Soon, the police framed a case of a larger conspiracy allegedly involving Maoist insurgents to destabilize India, including plans to murder Modi, and booked 16 academics, lawyers, human rights defenders, and cultural activists under different penal provisions and the UAPA.
During the Delhi riots, it has been alleged, the police stood as mute spectators when Hindutva mobs attacked Muslims and anti-CAA protesters, or even joined the Hindu mobs, and later implicated Muslims in cases of attacks launched by Hindus.
In Bhima-Koregaon, too, BJP-RSS activists and supporters were accused of perpetrating violence on a peaceful event. But the police acted on the complaints by Hindu nationalist activists and ignored those lodged against Hindu nationalists.

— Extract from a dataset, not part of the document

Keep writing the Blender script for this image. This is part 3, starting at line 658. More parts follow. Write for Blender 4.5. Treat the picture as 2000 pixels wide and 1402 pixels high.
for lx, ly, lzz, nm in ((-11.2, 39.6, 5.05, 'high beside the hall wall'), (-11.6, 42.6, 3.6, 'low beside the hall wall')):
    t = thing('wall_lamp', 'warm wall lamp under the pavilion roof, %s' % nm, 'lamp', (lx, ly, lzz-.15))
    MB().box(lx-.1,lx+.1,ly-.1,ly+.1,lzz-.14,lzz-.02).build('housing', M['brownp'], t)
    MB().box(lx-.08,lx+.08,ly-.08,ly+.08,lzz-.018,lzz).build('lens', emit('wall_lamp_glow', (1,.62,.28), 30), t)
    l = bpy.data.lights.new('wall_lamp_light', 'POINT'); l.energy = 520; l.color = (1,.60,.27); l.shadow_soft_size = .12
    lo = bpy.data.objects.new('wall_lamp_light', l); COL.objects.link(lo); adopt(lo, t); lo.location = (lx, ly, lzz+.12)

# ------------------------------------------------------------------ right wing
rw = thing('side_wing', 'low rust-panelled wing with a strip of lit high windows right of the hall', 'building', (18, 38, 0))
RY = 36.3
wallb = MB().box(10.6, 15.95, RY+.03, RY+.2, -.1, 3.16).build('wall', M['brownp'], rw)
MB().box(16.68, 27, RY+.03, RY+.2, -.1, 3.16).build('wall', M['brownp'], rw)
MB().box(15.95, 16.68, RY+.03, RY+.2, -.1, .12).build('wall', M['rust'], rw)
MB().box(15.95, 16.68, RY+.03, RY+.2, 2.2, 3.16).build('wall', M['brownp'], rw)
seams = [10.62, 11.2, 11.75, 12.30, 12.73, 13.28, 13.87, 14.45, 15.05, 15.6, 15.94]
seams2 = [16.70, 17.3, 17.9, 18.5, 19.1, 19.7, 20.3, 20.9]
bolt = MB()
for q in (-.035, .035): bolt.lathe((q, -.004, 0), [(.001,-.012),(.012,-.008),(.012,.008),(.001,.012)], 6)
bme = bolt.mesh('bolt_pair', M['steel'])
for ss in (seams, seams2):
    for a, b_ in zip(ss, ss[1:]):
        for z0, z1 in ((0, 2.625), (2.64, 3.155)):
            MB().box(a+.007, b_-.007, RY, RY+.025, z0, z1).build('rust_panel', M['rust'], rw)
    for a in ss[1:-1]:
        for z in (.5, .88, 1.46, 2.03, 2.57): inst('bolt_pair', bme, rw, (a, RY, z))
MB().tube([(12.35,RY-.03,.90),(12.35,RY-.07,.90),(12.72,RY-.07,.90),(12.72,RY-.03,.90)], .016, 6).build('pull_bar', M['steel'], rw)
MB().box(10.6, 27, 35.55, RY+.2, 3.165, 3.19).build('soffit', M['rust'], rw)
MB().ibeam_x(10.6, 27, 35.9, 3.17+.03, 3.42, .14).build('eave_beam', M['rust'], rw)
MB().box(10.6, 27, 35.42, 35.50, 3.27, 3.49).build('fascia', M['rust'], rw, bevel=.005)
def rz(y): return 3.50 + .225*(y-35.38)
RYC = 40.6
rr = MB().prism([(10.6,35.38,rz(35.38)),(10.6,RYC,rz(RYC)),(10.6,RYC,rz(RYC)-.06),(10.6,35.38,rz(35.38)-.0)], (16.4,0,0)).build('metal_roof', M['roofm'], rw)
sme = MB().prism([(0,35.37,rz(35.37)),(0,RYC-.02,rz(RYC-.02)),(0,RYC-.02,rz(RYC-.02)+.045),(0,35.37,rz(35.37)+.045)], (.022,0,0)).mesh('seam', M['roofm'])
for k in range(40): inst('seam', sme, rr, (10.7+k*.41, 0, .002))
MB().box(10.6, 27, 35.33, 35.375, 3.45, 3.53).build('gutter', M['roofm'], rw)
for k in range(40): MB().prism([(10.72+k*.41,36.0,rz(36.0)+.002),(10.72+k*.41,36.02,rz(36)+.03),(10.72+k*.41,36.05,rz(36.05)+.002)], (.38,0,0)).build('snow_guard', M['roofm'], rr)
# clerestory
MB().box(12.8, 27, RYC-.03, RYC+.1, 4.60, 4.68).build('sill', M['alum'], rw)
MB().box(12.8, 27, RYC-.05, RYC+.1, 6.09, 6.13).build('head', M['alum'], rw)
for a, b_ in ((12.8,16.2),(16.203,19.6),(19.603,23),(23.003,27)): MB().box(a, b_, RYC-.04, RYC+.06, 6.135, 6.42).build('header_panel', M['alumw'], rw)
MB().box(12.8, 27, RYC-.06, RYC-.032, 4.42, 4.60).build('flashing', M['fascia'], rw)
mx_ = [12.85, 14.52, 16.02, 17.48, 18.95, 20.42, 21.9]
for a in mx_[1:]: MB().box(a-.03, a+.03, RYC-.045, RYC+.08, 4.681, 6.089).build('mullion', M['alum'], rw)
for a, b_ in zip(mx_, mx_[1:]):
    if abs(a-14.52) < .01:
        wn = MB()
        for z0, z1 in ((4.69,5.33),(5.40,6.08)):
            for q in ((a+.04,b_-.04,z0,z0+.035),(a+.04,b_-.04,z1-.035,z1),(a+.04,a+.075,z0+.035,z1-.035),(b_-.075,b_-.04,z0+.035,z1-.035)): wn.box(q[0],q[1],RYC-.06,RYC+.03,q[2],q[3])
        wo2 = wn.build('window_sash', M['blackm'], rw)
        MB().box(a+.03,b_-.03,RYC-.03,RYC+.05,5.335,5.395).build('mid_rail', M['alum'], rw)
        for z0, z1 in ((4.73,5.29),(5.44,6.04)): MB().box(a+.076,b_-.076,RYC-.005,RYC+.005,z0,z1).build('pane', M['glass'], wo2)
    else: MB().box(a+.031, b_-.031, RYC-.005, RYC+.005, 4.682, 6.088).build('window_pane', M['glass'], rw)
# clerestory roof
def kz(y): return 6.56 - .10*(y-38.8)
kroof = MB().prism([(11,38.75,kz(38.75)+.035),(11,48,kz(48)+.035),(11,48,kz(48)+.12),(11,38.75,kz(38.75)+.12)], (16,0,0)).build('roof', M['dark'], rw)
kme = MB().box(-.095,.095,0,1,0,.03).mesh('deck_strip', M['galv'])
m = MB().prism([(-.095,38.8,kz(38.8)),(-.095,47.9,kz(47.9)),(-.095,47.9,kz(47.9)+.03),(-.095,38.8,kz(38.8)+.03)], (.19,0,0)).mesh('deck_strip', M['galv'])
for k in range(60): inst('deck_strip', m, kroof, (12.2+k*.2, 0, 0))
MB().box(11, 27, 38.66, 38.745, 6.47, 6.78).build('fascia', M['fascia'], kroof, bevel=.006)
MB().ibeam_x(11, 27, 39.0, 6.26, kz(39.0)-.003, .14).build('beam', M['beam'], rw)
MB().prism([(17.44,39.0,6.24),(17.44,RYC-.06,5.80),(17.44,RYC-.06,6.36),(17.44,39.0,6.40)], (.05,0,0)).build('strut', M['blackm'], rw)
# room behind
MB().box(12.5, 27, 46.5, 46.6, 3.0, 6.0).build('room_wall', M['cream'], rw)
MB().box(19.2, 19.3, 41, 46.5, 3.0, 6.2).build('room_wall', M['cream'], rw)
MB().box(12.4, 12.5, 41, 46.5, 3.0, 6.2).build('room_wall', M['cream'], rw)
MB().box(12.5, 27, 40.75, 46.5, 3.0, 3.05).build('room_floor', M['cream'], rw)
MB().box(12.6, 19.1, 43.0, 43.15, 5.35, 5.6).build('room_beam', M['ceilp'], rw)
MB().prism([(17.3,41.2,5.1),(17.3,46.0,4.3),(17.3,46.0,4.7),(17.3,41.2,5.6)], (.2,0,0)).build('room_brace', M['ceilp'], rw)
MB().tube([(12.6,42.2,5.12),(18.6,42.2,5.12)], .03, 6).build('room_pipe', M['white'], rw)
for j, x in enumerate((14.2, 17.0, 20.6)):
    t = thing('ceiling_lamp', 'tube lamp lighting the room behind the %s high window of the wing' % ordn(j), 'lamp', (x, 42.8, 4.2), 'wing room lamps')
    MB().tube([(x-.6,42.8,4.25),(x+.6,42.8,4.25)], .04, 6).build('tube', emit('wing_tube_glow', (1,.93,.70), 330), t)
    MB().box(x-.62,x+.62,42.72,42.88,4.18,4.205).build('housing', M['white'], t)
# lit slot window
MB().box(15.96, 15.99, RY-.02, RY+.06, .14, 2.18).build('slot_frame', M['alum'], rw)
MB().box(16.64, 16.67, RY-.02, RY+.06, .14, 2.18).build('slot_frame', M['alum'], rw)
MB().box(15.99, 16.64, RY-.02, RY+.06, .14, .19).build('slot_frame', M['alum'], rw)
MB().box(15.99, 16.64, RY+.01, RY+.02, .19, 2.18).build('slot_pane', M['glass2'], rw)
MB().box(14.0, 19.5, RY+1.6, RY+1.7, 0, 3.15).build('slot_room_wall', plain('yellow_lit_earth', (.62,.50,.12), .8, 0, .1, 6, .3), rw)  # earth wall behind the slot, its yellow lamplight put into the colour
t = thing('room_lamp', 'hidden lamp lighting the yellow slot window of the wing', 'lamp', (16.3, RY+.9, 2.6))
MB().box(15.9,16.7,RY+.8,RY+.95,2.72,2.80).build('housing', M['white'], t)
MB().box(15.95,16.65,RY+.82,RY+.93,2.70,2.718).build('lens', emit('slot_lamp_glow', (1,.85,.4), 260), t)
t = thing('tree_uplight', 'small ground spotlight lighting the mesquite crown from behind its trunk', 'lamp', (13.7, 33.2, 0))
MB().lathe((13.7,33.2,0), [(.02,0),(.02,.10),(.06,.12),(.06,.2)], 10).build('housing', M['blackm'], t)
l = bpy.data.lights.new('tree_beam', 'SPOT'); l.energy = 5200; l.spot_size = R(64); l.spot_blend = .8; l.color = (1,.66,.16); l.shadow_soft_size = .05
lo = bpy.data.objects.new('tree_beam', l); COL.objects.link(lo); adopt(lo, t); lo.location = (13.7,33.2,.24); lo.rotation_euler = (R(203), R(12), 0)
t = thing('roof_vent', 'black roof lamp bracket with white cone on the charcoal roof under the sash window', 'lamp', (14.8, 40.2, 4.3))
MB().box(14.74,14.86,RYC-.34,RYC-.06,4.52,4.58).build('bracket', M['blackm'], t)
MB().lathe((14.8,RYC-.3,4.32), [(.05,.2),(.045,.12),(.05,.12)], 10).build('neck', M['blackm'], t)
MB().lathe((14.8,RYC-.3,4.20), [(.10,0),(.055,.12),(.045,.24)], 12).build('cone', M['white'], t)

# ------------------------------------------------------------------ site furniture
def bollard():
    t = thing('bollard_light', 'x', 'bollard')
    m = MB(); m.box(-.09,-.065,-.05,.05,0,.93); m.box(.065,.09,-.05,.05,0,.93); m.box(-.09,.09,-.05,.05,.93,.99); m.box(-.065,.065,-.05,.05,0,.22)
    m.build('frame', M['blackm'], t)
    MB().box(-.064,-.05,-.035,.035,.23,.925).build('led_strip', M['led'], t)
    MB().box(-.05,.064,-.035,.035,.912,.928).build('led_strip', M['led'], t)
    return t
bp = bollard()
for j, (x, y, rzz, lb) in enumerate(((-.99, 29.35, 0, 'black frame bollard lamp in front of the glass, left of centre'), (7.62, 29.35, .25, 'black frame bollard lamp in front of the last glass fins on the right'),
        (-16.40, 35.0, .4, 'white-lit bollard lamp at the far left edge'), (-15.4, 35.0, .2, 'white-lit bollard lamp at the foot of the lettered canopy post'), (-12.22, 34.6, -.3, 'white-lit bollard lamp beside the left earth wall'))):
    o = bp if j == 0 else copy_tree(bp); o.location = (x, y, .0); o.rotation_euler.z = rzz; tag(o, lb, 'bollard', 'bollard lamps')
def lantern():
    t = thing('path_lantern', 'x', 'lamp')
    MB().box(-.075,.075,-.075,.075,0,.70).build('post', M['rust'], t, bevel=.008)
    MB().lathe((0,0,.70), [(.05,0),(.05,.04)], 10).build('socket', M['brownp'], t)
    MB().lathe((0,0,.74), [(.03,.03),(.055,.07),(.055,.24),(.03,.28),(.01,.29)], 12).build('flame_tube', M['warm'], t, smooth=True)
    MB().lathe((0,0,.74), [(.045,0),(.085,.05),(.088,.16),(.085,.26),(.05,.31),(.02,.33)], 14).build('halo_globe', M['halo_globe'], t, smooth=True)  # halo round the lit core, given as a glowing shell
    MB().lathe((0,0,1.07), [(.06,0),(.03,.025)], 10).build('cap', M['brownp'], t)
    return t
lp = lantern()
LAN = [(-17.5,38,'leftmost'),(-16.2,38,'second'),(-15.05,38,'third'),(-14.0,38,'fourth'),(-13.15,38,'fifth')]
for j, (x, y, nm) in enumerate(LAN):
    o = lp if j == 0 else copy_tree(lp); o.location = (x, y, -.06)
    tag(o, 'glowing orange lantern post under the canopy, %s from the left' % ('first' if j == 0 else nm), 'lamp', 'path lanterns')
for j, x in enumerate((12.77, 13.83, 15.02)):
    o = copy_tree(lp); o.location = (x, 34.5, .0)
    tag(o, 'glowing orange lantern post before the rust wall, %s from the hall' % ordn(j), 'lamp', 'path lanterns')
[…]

In October 2020, after the gang-rape and murder of a Dalit girl in the BJP-ruled north Indian state of Uttar Pradesh triggered protests, the police initiated a case, booking journalists and activists, for “deep conspiracy” to “trigger caste violence” and “defame the government.” The accused in the ‘Hathras conspiracy case’ were slapped with the UAPA, ensuring prolonged jailing.
From cancelling foreign funding licenses of civil society organizations critical of the government and initiating different kinds of probes against them to linking them with various conspiracies, including terrorist activities—the Hindu nationalist ecosystem has been fighting the civil society tooth and nail.
In 2021, India’s National Security Advisor Ajit Doval famously said: “The new areas of warfare have shifted from merely territorial frontiers to civil societies.”
As Khalid was gaining increasing attention as a rising civil society face of political activism — “just the kind of leader India needs, just the kind of hero Muslims await,” in the words of psephologist-turned-political activist Yogendra Yadav — he became an ideal target.